3 Life Lessons from Wonder Woman Gal Gadot

When the original Wonder Woman came out in 1975, there weren’t a lot well-recognized female superheroes in the world.

Flash-forward to today, and we can see them everywhere, on screen and off. I encounter wonder women in my life every day–my mother, best friend, colleagues, and with whom I leaders I work. For example, a colleague Tania Katan, co-created a female empowerment campaign#ItWasNeverADress, for software company Axosoft.

And, as it turns out, Gal Gadot, who plays the new Wonder Woman, is one in real life, too.

Here are three lessons professional women can glean from the actress:

1. It’s not about work-life balance; it is about management.

Gal shot the blockbuster in LA, while her family lives in Israel. She knew she couldn’t balance the time between work and family. After all, she cannot be in two places at once.

So, she did the next best thing–she mastered international conference calls, international travel, jet lag, and time zones. She shuttled herself back and forth to audition for the movie, meet about it, and then film it so that she could continue her career while being a mommy and wife.

2. Don’t wait for the baby.

I am asked by women all the time if they should put off starting a family so that it doesn’t stall their professional momentum. They try to time their pregnancies around their careers. But, Gal did it a different way. She went for both at the same time.

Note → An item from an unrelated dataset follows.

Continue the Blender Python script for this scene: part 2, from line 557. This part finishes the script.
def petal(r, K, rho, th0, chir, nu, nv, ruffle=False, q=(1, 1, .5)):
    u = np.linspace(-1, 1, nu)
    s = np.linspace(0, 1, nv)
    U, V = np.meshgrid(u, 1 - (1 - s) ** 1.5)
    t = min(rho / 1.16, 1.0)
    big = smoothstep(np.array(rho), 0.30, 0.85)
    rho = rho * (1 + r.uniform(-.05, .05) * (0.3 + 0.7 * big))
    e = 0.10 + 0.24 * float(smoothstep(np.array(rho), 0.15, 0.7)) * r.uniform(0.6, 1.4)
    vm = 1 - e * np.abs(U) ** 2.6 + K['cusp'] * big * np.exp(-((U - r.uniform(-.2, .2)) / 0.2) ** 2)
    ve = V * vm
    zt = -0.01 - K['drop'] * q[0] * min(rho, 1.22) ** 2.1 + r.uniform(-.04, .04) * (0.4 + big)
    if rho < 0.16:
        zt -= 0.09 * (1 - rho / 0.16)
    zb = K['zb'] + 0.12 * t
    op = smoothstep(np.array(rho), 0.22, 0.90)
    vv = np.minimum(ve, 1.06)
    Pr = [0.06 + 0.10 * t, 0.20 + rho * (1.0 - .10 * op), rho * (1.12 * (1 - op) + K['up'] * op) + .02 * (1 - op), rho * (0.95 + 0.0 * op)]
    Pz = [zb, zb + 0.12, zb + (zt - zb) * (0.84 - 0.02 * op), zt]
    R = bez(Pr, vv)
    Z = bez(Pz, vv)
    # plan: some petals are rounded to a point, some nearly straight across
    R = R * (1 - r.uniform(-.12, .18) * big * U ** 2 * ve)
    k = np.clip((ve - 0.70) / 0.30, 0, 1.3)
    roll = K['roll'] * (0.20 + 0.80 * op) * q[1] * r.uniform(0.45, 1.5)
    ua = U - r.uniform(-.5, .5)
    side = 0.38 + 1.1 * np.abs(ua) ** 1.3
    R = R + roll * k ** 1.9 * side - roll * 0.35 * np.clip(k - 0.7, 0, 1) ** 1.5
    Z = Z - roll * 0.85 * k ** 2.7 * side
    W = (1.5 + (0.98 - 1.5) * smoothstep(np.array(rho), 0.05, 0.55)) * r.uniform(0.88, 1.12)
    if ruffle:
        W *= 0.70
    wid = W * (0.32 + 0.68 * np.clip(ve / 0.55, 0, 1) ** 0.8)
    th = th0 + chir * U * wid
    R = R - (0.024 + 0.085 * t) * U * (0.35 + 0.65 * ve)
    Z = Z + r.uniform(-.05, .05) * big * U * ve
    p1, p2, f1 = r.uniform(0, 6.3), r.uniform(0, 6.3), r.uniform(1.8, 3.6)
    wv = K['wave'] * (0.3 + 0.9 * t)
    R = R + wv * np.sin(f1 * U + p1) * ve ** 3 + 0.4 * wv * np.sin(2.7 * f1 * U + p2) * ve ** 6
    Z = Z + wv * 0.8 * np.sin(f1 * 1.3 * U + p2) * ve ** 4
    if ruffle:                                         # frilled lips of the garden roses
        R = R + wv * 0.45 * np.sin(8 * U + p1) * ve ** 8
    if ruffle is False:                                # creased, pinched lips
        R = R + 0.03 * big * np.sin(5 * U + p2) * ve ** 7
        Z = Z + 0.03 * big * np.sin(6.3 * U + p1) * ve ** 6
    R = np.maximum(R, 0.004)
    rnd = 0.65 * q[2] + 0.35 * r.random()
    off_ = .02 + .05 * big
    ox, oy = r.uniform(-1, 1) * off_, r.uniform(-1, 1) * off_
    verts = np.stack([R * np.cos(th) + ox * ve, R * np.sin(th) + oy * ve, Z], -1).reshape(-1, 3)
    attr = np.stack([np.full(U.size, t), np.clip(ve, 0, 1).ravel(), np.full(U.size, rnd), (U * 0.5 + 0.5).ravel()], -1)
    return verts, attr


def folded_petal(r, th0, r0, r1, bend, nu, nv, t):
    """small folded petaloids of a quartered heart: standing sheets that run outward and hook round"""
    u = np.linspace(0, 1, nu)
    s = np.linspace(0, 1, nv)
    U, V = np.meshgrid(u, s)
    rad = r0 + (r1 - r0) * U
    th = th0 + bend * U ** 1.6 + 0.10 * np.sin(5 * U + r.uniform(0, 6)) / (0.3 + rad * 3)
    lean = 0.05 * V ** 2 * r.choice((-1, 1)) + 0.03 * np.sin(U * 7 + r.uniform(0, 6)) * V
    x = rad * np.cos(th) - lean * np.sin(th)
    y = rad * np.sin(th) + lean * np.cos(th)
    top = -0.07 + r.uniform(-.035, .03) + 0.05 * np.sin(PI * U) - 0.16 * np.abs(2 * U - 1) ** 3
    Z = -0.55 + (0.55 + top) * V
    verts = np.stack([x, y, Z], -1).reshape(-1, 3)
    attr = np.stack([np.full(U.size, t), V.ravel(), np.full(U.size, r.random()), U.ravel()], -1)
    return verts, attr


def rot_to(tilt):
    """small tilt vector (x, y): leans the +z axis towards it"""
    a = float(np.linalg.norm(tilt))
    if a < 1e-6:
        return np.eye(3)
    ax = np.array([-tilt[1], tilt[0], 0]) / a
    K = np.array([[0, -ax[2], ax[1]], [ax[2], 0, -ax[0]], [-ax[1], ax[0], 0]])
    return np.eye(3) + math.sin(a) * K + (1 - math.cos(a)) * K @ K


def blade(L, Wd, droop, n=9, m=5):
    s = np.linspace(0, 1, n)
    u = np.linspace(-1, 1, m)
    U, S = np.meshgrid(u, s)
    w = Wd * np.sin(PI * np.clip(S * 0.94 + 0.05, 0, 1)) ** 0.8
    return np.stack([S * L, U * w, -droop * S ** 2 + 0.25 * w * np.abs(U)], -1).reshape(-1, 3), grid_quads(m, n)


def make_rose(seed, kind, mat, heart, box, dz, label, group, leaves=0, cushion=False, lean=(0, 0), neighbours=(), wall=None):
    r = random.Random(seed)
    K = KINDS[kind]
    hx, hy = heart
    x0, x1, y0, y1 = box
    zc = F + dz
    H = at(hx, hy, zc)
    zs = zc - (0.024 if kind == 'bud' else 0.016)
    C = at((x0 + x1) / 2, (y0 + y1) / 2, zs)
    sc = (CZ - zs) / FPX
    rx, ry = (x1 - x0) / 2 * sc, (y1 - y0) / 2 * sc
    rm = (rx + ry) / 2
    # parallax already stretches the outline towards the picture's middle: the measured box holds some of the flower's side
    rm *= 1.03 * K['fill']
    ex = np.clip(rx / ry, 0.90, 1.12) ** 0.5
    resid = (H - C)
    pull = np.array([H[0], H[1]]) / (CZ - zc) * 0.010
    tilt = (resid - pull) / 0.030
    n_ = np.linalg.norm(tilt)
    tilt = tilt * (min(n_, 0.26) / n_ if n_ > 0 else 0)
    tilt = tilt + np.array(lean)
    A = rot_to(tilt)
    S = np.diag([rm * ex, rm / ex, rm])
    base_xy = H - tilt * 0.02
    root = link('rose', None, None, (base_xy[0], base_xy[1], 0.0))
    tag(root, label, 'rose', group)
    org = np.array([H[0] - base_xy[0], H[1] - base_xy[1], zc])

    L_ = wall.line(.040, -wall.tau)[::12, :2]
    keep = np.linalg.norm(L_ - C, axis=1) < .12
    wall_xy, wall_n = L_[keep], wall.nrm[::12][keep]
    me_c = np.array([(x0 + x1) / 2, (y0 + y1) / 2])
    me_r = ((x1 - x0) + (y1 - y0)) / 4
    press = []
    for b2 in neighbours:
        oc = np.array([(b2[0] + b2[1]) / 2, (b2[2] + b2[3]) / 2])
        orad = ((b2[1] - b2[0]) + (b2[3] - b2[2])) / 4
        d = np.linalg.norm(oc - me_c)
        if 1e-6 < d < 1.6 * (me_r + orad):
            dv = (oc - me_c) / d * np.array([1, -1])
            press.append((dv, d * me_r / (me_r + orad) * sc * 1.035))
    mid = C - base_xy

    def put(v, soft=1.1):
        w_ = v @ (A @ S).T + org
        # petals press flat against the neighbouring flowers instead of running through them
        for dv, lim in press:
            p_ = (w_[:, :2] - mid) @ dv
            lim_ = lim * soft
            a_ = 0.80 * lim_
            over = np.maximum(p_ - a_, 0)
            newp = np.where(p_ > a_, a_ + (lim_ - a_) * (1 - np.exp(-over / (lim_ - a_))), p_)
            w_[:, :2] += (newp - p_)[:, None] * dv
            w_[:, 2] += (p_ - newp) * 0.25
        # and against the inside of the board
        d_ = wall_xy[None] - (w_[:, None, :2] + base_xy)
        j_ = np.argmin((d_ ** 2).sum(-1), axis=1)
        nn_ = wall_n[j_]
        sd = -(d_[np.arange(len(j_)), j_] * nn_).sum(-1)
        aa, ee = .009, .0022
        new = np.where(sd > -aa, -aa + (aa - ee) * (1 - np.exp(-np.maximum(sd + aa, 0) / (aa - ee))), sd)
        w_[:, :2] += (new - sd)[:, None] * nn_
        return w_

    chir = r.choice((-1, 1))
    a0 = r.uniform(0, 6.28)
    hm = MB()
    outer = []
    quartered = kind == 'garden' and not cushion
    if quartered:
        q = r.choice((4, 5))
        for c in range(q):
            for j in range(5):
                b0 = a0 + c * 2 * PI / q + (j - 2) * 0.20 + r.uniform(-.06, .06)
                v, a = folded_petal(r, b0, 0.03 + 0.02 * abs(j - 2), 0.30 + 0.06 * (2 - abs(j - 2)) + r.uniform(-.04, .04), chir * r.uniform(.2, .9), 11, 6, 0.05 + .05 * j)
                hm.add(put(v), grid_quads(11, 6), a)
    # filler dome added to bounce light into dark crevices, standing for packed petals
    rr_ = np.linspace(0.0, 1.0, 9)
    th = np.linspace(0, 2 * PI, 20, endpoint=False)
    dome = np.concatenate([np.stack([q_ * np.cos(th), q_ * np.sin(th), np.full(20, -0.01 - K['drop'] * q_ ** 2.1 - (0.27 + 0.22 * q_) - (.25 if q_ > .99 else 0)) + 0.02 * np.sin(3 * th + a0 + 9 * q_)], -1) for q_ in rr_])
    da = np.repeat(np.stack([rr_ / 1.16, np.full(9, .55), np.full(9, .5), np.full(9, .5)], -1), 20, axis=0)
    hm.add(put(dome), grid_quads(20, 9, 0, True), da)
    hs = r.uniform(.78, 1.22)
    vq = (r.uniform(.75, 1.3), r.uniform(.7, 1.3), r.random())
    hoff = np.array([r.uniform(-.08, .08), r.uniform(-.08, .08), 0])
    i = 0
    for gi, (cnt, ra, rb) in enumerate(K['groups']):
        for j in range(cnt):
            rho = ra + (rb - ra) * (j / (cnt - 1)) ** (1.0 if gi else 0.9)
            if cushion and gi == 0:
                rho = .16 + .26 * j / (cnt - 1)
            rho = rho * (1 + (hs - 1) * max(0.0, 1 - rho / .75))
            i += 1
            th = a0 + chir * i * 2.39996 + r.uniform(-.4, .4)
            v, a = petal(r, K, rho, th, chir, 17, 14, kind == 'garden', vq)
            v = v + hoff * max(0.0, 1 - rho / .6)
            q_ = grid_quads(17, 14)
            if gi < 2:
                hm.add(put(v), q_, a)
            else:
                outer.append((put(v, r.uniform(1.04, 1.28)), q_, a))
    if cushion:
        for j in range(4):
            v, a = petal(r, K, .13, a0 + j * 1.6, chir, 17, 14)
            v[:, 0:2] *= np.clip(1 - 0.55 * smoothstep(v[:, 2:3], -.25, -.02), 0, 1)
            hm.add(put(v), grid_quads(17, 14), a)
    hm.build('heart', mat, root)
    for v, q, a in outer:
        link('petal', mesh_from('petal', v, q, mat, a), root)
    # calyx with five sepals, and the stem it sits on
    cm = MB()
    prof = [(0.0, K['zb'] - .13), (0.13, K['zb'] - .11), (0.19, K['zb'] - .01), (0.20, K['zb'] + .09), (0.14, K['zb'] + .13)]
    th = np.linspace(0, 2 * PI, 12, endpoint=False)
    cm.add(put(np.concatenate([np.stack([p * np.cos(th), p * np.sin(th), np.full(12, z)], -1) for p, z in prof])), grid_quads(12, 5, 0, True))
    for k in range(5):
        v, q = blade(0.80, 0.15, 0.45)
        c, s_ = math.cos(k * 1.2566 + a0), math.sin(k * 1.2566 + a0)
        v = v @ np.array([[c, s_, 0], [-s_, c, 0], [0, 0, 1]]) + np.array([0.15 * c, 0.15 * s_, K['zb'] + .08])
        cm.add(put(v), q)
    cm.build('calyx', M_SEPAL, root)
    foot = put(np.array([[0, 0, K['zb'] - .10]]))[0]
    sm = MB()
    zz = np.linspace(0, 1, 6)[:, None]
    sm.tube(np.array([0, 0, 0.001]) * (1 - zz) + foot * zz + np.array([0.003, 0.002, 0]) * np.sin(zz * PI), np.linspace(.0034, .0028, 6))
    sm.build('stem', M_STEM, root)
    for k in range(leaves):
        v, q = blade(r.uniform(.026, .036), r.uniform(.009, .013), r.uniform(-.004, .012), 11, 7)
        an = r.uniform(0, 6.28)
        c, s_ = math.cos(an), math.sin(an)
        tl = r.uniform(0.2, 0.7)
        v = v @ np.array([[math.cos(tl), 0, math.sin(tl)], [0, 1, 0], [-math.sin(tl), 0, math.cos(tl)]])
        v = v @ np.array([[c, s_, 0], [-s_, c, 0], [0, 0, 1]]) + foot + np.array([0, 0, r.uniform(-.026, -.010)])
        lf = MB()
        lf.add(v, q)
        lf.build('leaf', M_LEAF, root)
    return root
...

She was pregnant while filming the Wonder Woman movie and they green screened out her baby bump. She didn’t try to arrange her life or hold herself back; she knew she wanted to have a family and she went for it.

And, being Wonder Woman doesn’t mean being able to do it all by yourself. It means being part of a team. Gal has a husband that supports her in her goals and plays a substantial role at home. Ask for help, and take it if offered.

3. Leverage all your skills.

Who would have thought that being in the military would help an acting career?

Gal served for two years in the Israeli army, and her knowledge of weapons and physical strength helped her land her a part in Fast and Furious, and then in Wonder Woman where she does most of her own stunts.

Gal used her unique skill set and made it work for her.

So, look at all your past experiences or all the challenges you tackle in your life–even in your personal life–and use that to your advantage.

I can’t write an article about Wonder Women without a shout-out to the first, Lynda Carter. As a young girl, I looked up to her in the role and always liked her calm, yet commanding presence.

Lynda, if you’re reading this, you’ll always be my number one.